Fulcro indispensabile per il funzionamento del nuovo sistema di protezione dei disabili è il provvedimento giurisdizionale; il decreto del g.t. Quest’ultimo rappresenta la fonte dei poteri dell’amministratore di sostegno e, di conseguenza, delle attività che lo stesso può espletare in sostituzione, ovvero, in assistenza al beneficiario (art. 405, 5° co., n. 3 e 4, c.c.). Quest’ultimo, per questi specifici atti, subisce una conseguente deminutio di capacità d’agire.
Con riguardo alle vecchie misure di protezione, la fonte dei poteri di tutore e curatore discendeva direttamente dalla legge, la quale individuava esattamente, seppur in termini astratti, ciò che interdetto ed inabilitato potevano o non potevano compiere in campo negoziale, una volta pronunziata sentenza, in forza di un rigido ed immutabile clichè.
Nell’amministrazione di sostegno, invece, la perimetrazione dell’agire del beneficiario in campo negoziale e delle facoltà che competono al sostituito sono concretamente e, volta a volta, individuati dal provvedimento giudiziale.
Con l’amministrazione di sostegno, tutto è focalizzato sul decreto del g.t. “personalizzato, fatto per riguardare soltanto la creatura oggetto di ascolto – che le scolpisce intorno un “vestito su misura” (Cendon 2005).

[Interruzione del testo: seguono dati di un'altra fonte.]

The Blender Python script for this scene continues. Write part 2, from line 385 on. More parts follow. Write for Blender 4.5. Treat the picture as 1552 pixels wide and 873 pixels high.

In dottrina ancora: “l’amministrazione di sostegno si presenta, in definitiva, come un “contenitore” suscettibile di essere riempito dei provvedimenti e degli assetti organizzativi più svariati. E’ il giudice tutelare che decide se ammettere e fino a che punto estendere il sostegno richiesto (e per il quale lui stesso può procedere anche d’ufficio), plasmando volta a volta la risposta secondo le specifiche necessità della persona da proteggere” (Cendon 1988).